The Committee on Allerton Park later became the Prairie Rivers Network. The organization’s mission statement is to “protect water, heal land and inspire change.”

Professor Hannon served as its president for 38 years. He then helped found the Land Foundation Conservation.

“He never stopped working, you know?” said Prairie Rivers Executive Director Maggie Bruns. “It’s a pretty remarkable legacy, and I’ve got big shoes to fill, that’s for certain.”

Professor Hannon was also involved in efforts to protect the Middle Fork of the Vermilion River from another dam project, working alongside Bob and Sandy Bales, Clark Bullard and John Marlin.

Al Grosboll, whose career includes work with the state legislature and former Gov. Jim Edgar, said in some ways, these individuals are the founders of the environmental movement.

He also noted that the group was good at assembling coalitions from different walks of life and opposite sides of the aisle.

“You’ve got to have it all,” he said. “You’ve got to have intellectual power. You’ve got to have personality. You’ve got to have the strength of your convictions. And, again, Bruce brought all of that to the table.”

In addition to his love of the environment, Professor Hannon was also passionate about history and was a founding member of the Christmas Eve Irregulars. The group, which celebrated its 50th anniversary this past December, annually gathers at a local historical site on Dec. 24.

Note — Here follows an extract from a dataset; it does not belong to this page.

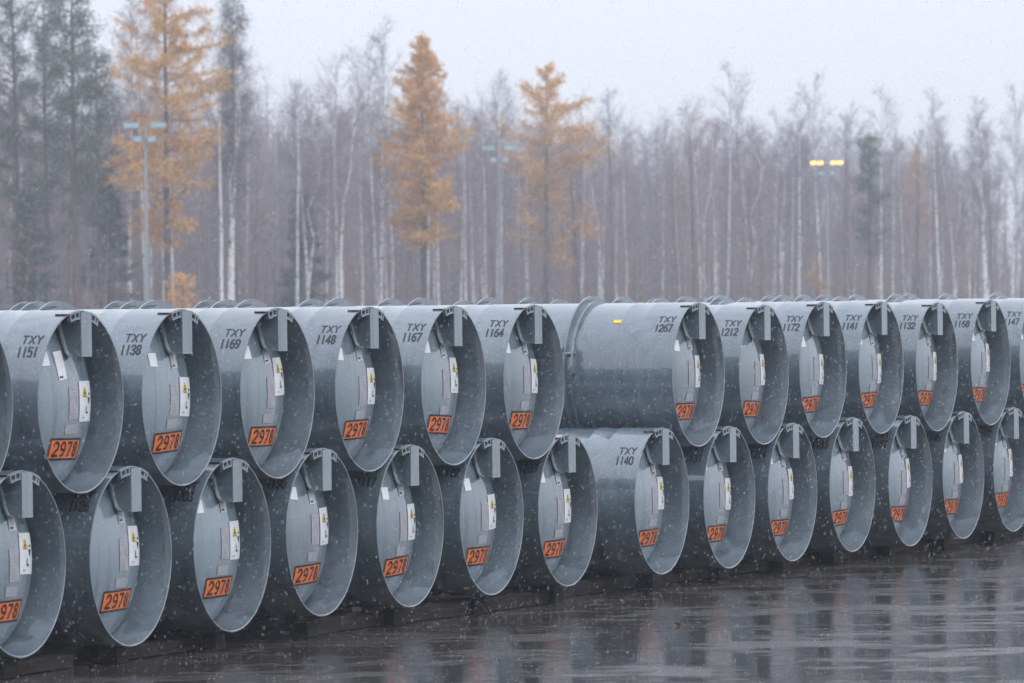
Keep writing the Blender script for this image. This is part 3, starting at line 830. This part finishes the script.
plant('pine', PN[1], spot(98,309), 4.2, .9, .84, 'shorter dark pine just left of the tall orange larch', 'pine', PG, 'pine_tree')
plant('pine', PN[1], spot(-22,300), 2.2, 1, 1, 'dark pine just beyond the left edge', 'pine', PG, 'pine_tree')
SPR = [spruce(41,9), spruce(42,11)]
SG = 'dark spruces under the birches'
plant('spruce', SPR[0], spot(303,322), 0, 1.1, .90, 'dark green spruce standing low between bare birches', 'spruce', SG, 'spruce_tree')
plant('spruce', SPR[1], spot(108,304), 1, .9, .80, 'dark spruce at the foot of the tall orange larch, left of the mast', 'spruce', SG, 'spruce_tree')
plant('spruce', SPR[1], spot(28,300), 2, 1.1, .70, 'dark spruce below the pines at the left edge', 'spruce', SG, 'spruce_tree')
BG = 'bare white trunked birches of the wood'
own = [(0,222,299,1.05,'white birch with a bright leaning trunk right of the tall orange larch'),
       (4,232,301,1.0,'forked white birch beside the bright leaning birch'),
       (2,147,302,1.0,'white birch trunk directly behind the left light mast'),
       (1,338,318,.97,'twin stemmed birch with bright trunks left of the full orange larch'),
       (0,378,330,.97,'slim birch close to the left side of the full orange larch'),
       (3,466,334,.80,'leaning pale birch right of the full orange larch'),
       (2,497,342,.86,'straight pale birch beside the middle light mast'),
       (6,612,365,.92,'dark stemmed bare tree right of the faded larch'),
       (1,702,378,.94,'twin stemmed birch with a tall crown in the right half'),
       (0,727,380,.98,'tallest pale birch in the right half, left of the lit mast'),
       (4,750,383,.90,'pale forked birch a little left of the lit mast'),
       (2,799,388,.86,'straight white birch just left of the lit mast'),
       (0,822,400,.98,'tall thin birch directly behind the lit mast'),
       (5,906,410,.95,'pale birch near the faint small larch'),
       (2,940,412,.92,'white trunked birch between the faint larch and the right edge'),
       (4,985,420,.98,'forked birch near the right edge of the photo'),
       (0,1012,425,.98,'tall birch at the right edge of the photo')]
rnd = random.Random(77)
for (k, px, ds, s_, lb) in own:
    plant('birch', B[k], spot(px, ds), rnd.uniform(0, 6.28), s_, s_, lb, 'birch', BG, 'birch_tree')
# the rest of the wood: rows of trees no one can tell apart, edge running off along the yard
placed = [spot(p, d) for _, p, d, _, _ in own]
cnt = 0
tries = 0
while cnt < 225 and tries < 6000:
    tries += 1
    s_ = rnd.uniform(-75, 215); d_ = rnd.random()**1.25*46
    p = edge(s_, d_)
    if p.y < 230: continue
    ang = abs(p.x/p.y)
    if ang > .125: continue
    if any((p-q).length < 1.6 for q in placed): continue
    px_ = p.x/p.y*5689+512
    if abs(px_-180) < 60 and d_ < 3: continue
    if px_ < 125 and d_ < 14: continue
    placed.append(p); cnt += 1
    k = rnd.choice((0,1,2,3,4,5,6,7,0,2,6,7,7)); hs = rnd.uniform(.70,1.0)*(1.04 if p.y < 330 else .93)
    plant('birch', B[k], p, rnd.uniform(0,6.28), hs*rnd.uniform(.9,1.1), hs, 'bare leafless tree in the thick of the wood behind the cylinders', 'birch', 'bare trees in the thick of the wood', 'birch_tree')

# brush between the trunks and the far side of the wood: nobody could count it
def brush(name, label, n, smin, smax, dmin, dmax, hmin, hmax, mats, seed, tw=7):
    r = random.Random(seed); mb = MB(); got = 0
    while got < n:
        s_ = r.uniform(smin, smax); d_ = r.uniform(dmin, dmax); p = edge(s_, d_)
        if p.y < 230 or abs(p.x/p.y) > .13: continue
        got += 1
        h = r.uniform(hmin, hmax)
        lean = Vector((r.gauss(0,.06), r.gauss(0,.06), 1)).normalized()
        m = r.randrange(len(mats))
        mb.tube([p, p+lean*h*.5, p+lean*h+Vector((r.gauss(0,.15),r.gauss(0,.15),0))], [.014+h*.0042, .010+h*.0028, .006], 3, m, cap=False)
        for k in range(int(tw*(.5+h*.22))):
            s0 = p+lean*h*r.uniform(.22, 1)
            td = rdir(r, .9); l = r.uniform(.4,1.5)*(.6+h*.05)
            twig(mb, s0, td, l, .011, m)
            for z in range(3):
                twig(mb, s0+td*l*r.uniform(.2,.9), (td+rdir(r,.2)*.8).normalized(), l*r.uniform(.3,.7), .008, m)
    o = link(name, mb.mesh(name, mats)); return tag(o, label, 'undergrowth', None, 'stuff')
M_TW3 = mat('brush_stems', (.185,.152,.178), .85); M_TW4 = mat('brush_rust', (.30,.18,.12), .85); M_TW5 = mat('brush_pale', (.36,.33,.33), .85)
brush('undergrowth', 'bare brown brush and saplings filling the wood between the trunks', 3400, -75, 215, 0, 40, 1.5, 8, [M_TW3, M_TW4, M_TWIG], 5, 8)
brush('distant_woods', 'far side of the bare wood reading as one mass of stems', 2700, -75, 240, 24, 95, 9, 17.0, [M_TW3, M_TWIG, M_TWIG2, M_TW5], 6, 22)

# the yard is ringed by woods: the dark tree line behind the photographer that the wet paint mirrors
r = random.Random(3); mb = MB()
for k in range(620):
    az = R_(r.uniform(158, 372)); ds = r.uniform(105, 150)
    if math.sin(az) < -.9 and ds > 140: ds = 140
    p = Vector((math.cos(az)*ds, math.sin(az)*ds, -.1)); h = r.uniform(9, 15); wd = r.uniform(1.6, 2.8)
    for q in range(4):
        z0 = h*(.06+.22*q); z1 = min(h, z0+h*.40); rr = wd*(1-.2*q)
        n = len(mb.v)
        for j in range(7):
            an = 2*math.pi*j/7+r.random()*.4; r2 = rr*r.uniform(.75,1.15)
            mb.v.append((p.x+r2*math.cos(an), p.y+r2*math.sin(an), z0+r.uniform(-.3,.3)))
        mb.v.append((p.x, p.y, z1))
        for j in range(7): mb.f.append((n+j, n+(j+1)%7, n+7)); mb.mi.append(0)
tag(link('woods_behind', mb.mesh('woods_behind', M_SPRUCE)), 'dark evergreen wood ringing the yard behind the photographer', 'wood', None, 'stuff')

# ------------------------------------------------------------------ sleet in the air, splashes on the ground
def flake_mat(nm='wet_snow', al=.22):
    m = bpy.data.materials.new(nm); m.use_nodes = True; nt = m.node_tree; nt.nodes.clear()
    o = nt.nodes.new('ShaderNodeOutputMaterial'); tr = nt.nodes.new('ShaderNodeBsdfTransparent')
    df = nt.nodes.new('ShaderNodeBsdfDiffuse'); tl = nt.nodes.new('ShaderNodeBsdfTranslucent')
    df.inputs[0].default_value = (.92,.94,.97,1); tl.inputs[0].default_value = (.95,.96,.99,1)
    m1 = nt.nodes.new('ShaderNodeMixShader'); m1.inputs[0].default_value = .55
    m2 = nt.nodes.new('ShaderNodeMixShader'); m2.inputs[0].default_value = al
    nt.links.new(df.outputs[0], m1.inputs[1]); nt.links.new(tl.outputs[0], m1.inputs[2])
    nt.links.new(tr.outputs[0], m2.inputs[1]); nt.links.new(m1.outputs[0], m2.inputs[2]); nt.links.new(m2.outputs[0], o.inputs[0])
    return m
M_FL = flake_mat()
M_SP = flake_mat('splash_drops', .60)
def octa(mb, p, r1, r2, d):
    a = d.orthogonal().normalized(); b = d.cross(a)
    n = len(mb.v)
    for v in (p+d*r2, p-d*r2, p+a*r1, p+b*r1, p-a*r1, p-b*r1): mb.v.append(tuple(v))
    for i in range(4):
        j = (i+1) % 4
        mb.f.append((n, n+2+i, n+2+j)); mb.mi.append(0)
        mb.f.append((n+1, n+2+j, n+2+i)); mb.mi.append(0)
r = random.Random(9); mb = MB()
for k in range(170000):
    y = 9+(r.random()**.62)*75
    x = r.uniform(-1, 1)*(.9+y*.125); z = EYE-.40/57.3*y + r.uniform(-1,1)*(.4+y*.075)
    if z < .02: continue
    d = Vector((r.gauss(-.22,.10), r.gauss(0,.1), -1)).normalized()
    s_ = r.uniform(.0013, .0038)*(1.0 if y > 26 else .55)
    octa(mb, Vector((x,y,z)), s_, s_*r.uniform(1.5,3.4), d)
tag(link('falling_sleet', mb.mesh('falling_sleet', M_FL)), 'wet sleet flakes falling through the air in front of the stacked cylinders', 'sleet', None, 'stuff')
mb = MB()
for k in range(9000):
    y = 34+r.random()**.9*26; x = r.uniform(-1,1)*(y*.13)
    q = Vector((x,y,0))-P0
    if q.dot(av) > .25: continue
    n_ = 1 if r.random() < .6 else 3
    for j in range(n_):
        s_ = r.uniform(.0010,.0034)
        octa(mb, Vector((x+r.gauss(0,.012)*(n_>1), y+r.gauss(0,.01)*(n_>1), abs(r.gauss(.006,.018))+.003)), s_, s_*r.uniform(.8,1.5), Vector((0,0,1)))
tag(link('splashes', mb.mesh('splashes', M_SP)), 'small splashes of sleet drops bouncing on the wet asphalt', 'splashes', None, 'stuff')

# a fallen leaf on the wet asphalt
M_LEAF = mat('fallen_leaf', (.55,.22,.07), .5)
for (px, py) in ((674,626),):
    ds = 5689*EYE/(py-301+.011*(px-512)); 
    mb = MB(); rr = random.Random(px)
    c_ = [(-.03,0,.006),(-.012,.018,.016),(.018,.014,.02),(.035,0,.012),(.016,-.016,.007),(-.014,-.017,.010)]
    n = len(mb.v); mb.v += c_; mb.f.append(tuple(range(6))); mb.mi.append(0)
    o = link('fallen_leaf', mb.mesh('fallen_leaf', M_LEAF)); o.location = ((px-512)/5689*ds, ds, .004); o.rotation_euler = (.5,0,rr.uniform(0,6))
    tag(o, 'tiny fallen orange leaf lying on the wet asphalt', 'leaf')

# ------------------------------------------------------------------ haze: the sleet-laden air itself
mb = MB(); mb.box(-830, 830, -180, 980, -1.12, 26)
hm_ = bpy.data.materials.new('haze_air'); hm_.use_nodes = True
hn = hm_.node_tree; hn.nodes.clear()
ho = hn.nodes.new('ShaderNodeOutputMaterial'); pv = hn.nodes.new('ShaderNodeVolumePrincipled')
pv.inputs['Color'].default_value = (.91,.94,1.0,1); pv.inputs['Density'].default_value = .00074; pv.inputs['Anisotropy'].default_value = .2
hn.links.new(pv.outputs[0], ho.inputs['Volume'])
hz = link('haze', mb.mesh('haze', hm_)); tag(hz, 'pale damp air fading the far wood', 'haze', None, 'stuff')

One year, the Irregulars met at the old Champaign County Courthouse when it was closed for construction and shared wine and cheese, said one of its members, Steve Beckett, a local lawyer and former Champaign County Board member.

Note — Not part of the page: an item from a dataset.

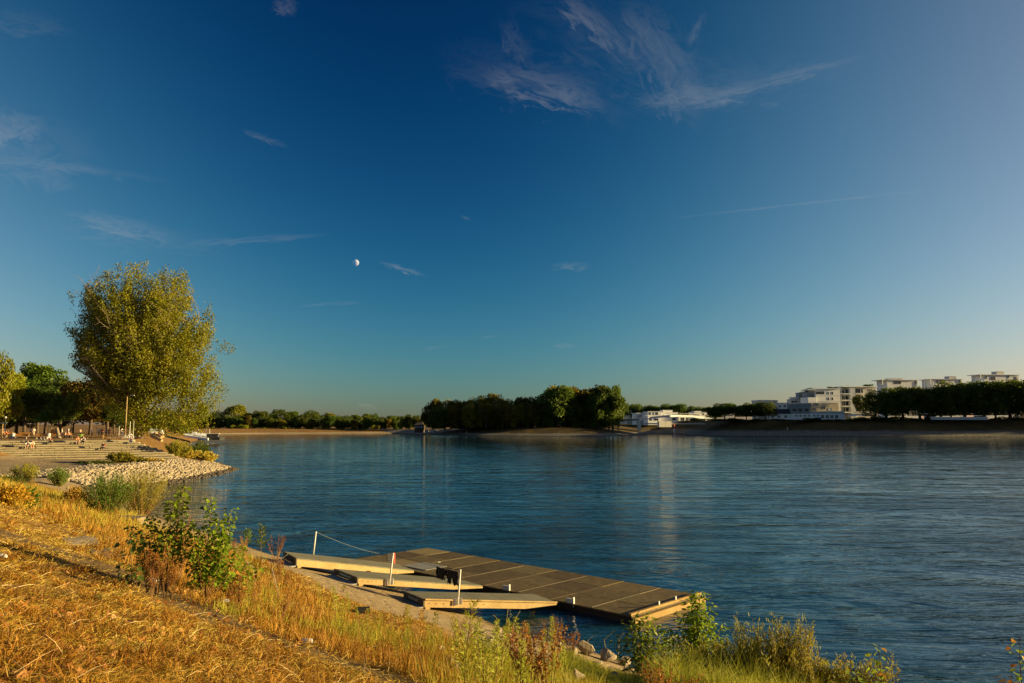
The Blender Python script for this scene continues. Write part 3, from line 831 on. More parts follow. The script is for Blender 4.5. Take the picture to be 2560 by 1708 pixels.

He recalls that another county board member remarked, “I don’t think you can have alcohol in a courthouse,” to which Professor Hannon replied, “This isn’t a courthouse. It’s a construction site.”

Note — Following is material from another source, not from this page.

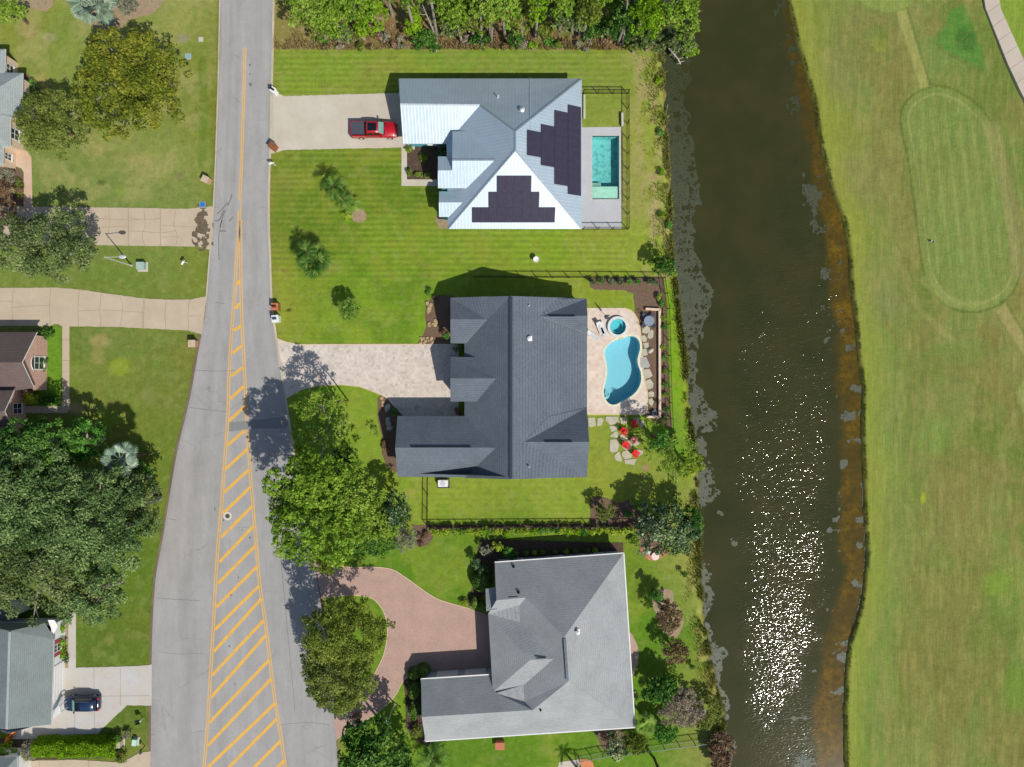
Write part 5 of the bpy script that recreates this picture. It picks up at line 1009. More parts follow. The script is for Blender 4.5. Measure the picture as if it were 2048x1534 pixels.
def mailbox_pillar(px, py, c, label, s=.6, h=1.25, rz=0, boxc=None, cap='#c9b59a', roofed=True):
    r = empty('mailbox', W(px, py), label, 'mailbox', rz)
    bm = bmesh.new(); box(bm, (0, 0, h / 2), (s, s, h)); bmlink('pillar', bm, c, r, bevel=.01)
    bm = bmesh.new(); box(bm, (0, 0, h + .03), (s + .12, s + .12, .06)); bmlink('cap', bm, plain('cap_stone', cap, .8), r, bevel=.01)
    if boxc:
        bm = bmesh.new(); box(bm, (-.05, 0, h + .16), (.5, .24, .14)); bmesh.ops.create_cone(bm, segments=14, radius1=.12, radius2=.12, depth=.5, cap_ends=True, matrix=Matrix.Translation((-.05, 0, h + .23)) @ Matrix.Rotation(math.pi / 2, 4, 'Y')); bmlink('letter_box', bm, boxc, r)
MB_BR = m_paver('mail_brick', '#a8643c', '#94502f', '#c79a7a', 9, .2); MB_PK = m_paver('mail_pink_brick', '#c99a80', '#b5836a', '#d8bca8', 9, .2); MB_BG = m_paver('mail_beige_brick', '#c9a488', '#b8907a', '#dcc3ac', 9, .2)
mailbox_pillar(552, 187, M_WHITE, 'white pillar mailbox with black box at the top corner of the concrete drive', .55, 1.2, R(-35), M_BLACK, '#eeeeee')
mailbox_pillar(550, 297, MB_BR, 'rust brown brick mailbox at the lower corner of the concrete drive', .75, 1.15, R(-35), None, '#8a5a40')
mailbox_pillar(555, 615, MB_BR, 'brick mailbox with dark red top standing above the white one by the road', .8, 1.1, 0, plain('dark_red_paint', '#6b1c1c', .5), '#c07c52')
mailbox_pillar(556, 639, M_WHITE, 'white pillar mailbox with dark grey box just below a brick one', .8, 1.1, R(6), plain('grey_box', '#4a5666', .5), '#eaf0f0')
mailbox_pillar(417, 363, MB_BG, 'beige brick mailbox leaning toward the road on the upper left lawn', .75, 1.1, R(-25))
mailbox_pillar(391, 688, MB_PK, 'pinkish brick mailbox below the second left drive', .8, 1.1, 0)
def post_mailbox(px, py, label, m1, m2, rz=0, two_=False):
    r = empty('mailbox', W(px, py), label, 'mailbox', rz); bm = bmesh.new(); cyl(bm, (0, 0, 0), (0, 0, 1.05), .05, .05, 8); box(bm, (-.1, 0, 1.0), (.6, .09, .06)); bmlink('post', bm, m1, r)
    for s in ((-.16, .16) if two_ else (0,)):
        bm = bmesh.new(); box(bm, (-.2, s, 1.14), (.5, .2, .16)); bmesh.ops.create_cone(bm, segments=14, radius1=.1, radius2=.1, depth=.5, cap_ends=True, matrix=Matrix.Translation((-.2, s, 1.22)) @ Matrix.Rotation(math.pi / 2, 4, 'Y')); bmlink('letter_box', bm, m2, r)
post_mailbox(551, 331, 'white post mailbox on the grass below the concrete drive', M_WHITE, M_WHITE, R(20)); post_mailbox(287, 1436, 'black twin mailbox on the lower left grass corner', M_WHITE, M_BLACK, R(10), True)
post_mailbox(375, 526, 'small white marker post on grass between the left drives', M_WHITE, M_WHITE, R(60)); post_mailbox(290, 1492, 'small dark post mailbox beside the road at the bottom left', M_BLACK, M_BLACK, R(90))
def cabinet(px, py, sx, sy, h, c, label, cat='utility box', rz=0, name='utility_box'):
    r = empty(name, W(px, py), label, cat, rz); bm = bmesh.new(); box(bm, (0, 0, h / 2), (sx, sy, h)); bmlink('cabinet', bm, c, r, bevel=.03)
    bm = bmesh.new(); box(bm, (0, 0, h + .03), (sx + .06, sy + .06, .06)); bmlink('lid', bm, c, r, bevel=.02); bm = bmesh.new(); box(bm, (0, -.05, .03), (sx + .35, sy + .35, .08)); bmlink('base_slab', bm, M_CONC, r)
M_UTIL = plain('utility_green', '#a9bfb4', .6)
cabinet(286, 533, .95, .9, .75, M_UTIL, 'pale green transformer box on grass beside the street lamp'); cabinet(273, 1481, .5, .75, .6, plain('mint_paint', '#bfe3cf', .6), 'small mint green utility box near the bottom left road edge', rz=R(-8)); cabinet(241, 1483, .85, .75, .9, plain('tan_box', '#b9b09a', .7), 'tan utility cabinet at the right end of the clipped hedge')
def lid(px, py, c, label, s=.75):
    r = empty('utility_cover', W(px, py), label, 'cover'); bm = bmesh.new(); box(bm, (0, 0, .03), (s, s, .08)); bmlink('frame', bm, M_CONCG, r); bm = bmesh.new(); box(bm, (0, 0, .08), (s * .85, s * .85, .03)); box(bm, (.1, 0, .1), (.12, .04, .02)); bmlink('lid', bm, c, r)
lid(405.5, 409.5, plain('blue_paint', '#2f7fc8', .5), 'bright blue utility cover at the road end of the upper left drive'); lid(376.5, 113, plain('pale_blue_paint', '#8fb5c0', .6), 'pale blue grey utility cover on grass near the yellow green tree'); lid(402, 79, M_CONCG, 'grey utility cover on the grass verge at the top left', .6)
lid(1272.5, 1314, M_EDGE, 'small cream irrigation cover on the lawn east of the grey roofed house', .35)
# air conditioning unit
r = empty('air_conditioner', W(887, 965), 'white air conditioning unit against the south wall of the charcoal roofed house', 'air conditioner')
bm = bmesh.new(); box(bm, (0, 0, .5), (1.25, .85, 1.0)); bmlink('casing', bm, M_WHITE, r, bevel=.03); bm = bmesh.new(); lathe(bm, [(.34, 1.0), (.34, 1.03), (.3, 1.03), (.001, 1.02)], 20); bmlink('fan_grille', bm, M_VENT, r)
bm = bmesh.new(); box(bm, (0, -.05, .04), (1.6, 1.3, .08)); bmlink('base_slab', bm, M_DKTRIM, r)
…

When asked whether the Irregulars will continue to meet, Beckett said, “In many ways, the Bruce Hannons of the world are irreplaceable. … I don’t know how it’ll happen. I hope it does.”

He said Professor Hannon had a gift for persuading people to get involved with different projects, such as the restoration of the courthouse’s clock tower.

“When I’m there and it hits right on time, I say, ‘Good job, Bruce,’” Beckett said.

Fixing clocks was another one of Professor Hannon’s interests; Deal said his great-grandkids called him “Grandpa Clock,” and he would always hoist them up to help him wind the grandfather clock he made for Deal and her husband as a wedding present.

Allen Strong, owner of Silvercreek Restaurant and former owner of the Courier Café, said Hannon always made a point to stop by on New Year’s Eve to make sure his clocks were running on time and ready to go for midnight.

When Tom Payne needed help fixing a grandfather clock he inherited, Professor Hannon helped him and eventually went on to mentor him in clocksmithing.

“He said, ‘I’m not going to live forever, and I’m going to pass this information and skill and knowledge on to someone else,” Payne said. “I said, ‘Bruce, you should have picked somebody a little younger.’”

There are still some clocks left in Payne’s shop that he plans to finish up with help from his son, Cameron. Then he’ll relocate the supplies to his home in Philo.

“I plan, very much, in carrying on Bruce’s tradition of repairing old mechanical clocks and keeping it going and hopefully find somebody, my son or somebody … and pass this knowledge and skill along to them, keep it going,” Payne said. “And it’s all in memory of Bruce.”

According to his obituary, Hannon was preceded in death by his parents, his wife, a son, a brother and a sister.

His surviving children are Deal, Laura Madden and Brian Hannon. He has several grandchildren and great-grandchildren and is also survived by his sister, Ellen Wolfenberger.

Peterson, whose wife is Professor Hannon’s granddaughter, said that family was at the center of all he did, from listening to her concerns about the Oakley Dam to the work he’s done to create “a better tomorrow” for the younger generations.

“Bruce’s family was his passion, it was interwoven in everything he did,” Peterson said. “He wanted them all to know that they can make a difference.”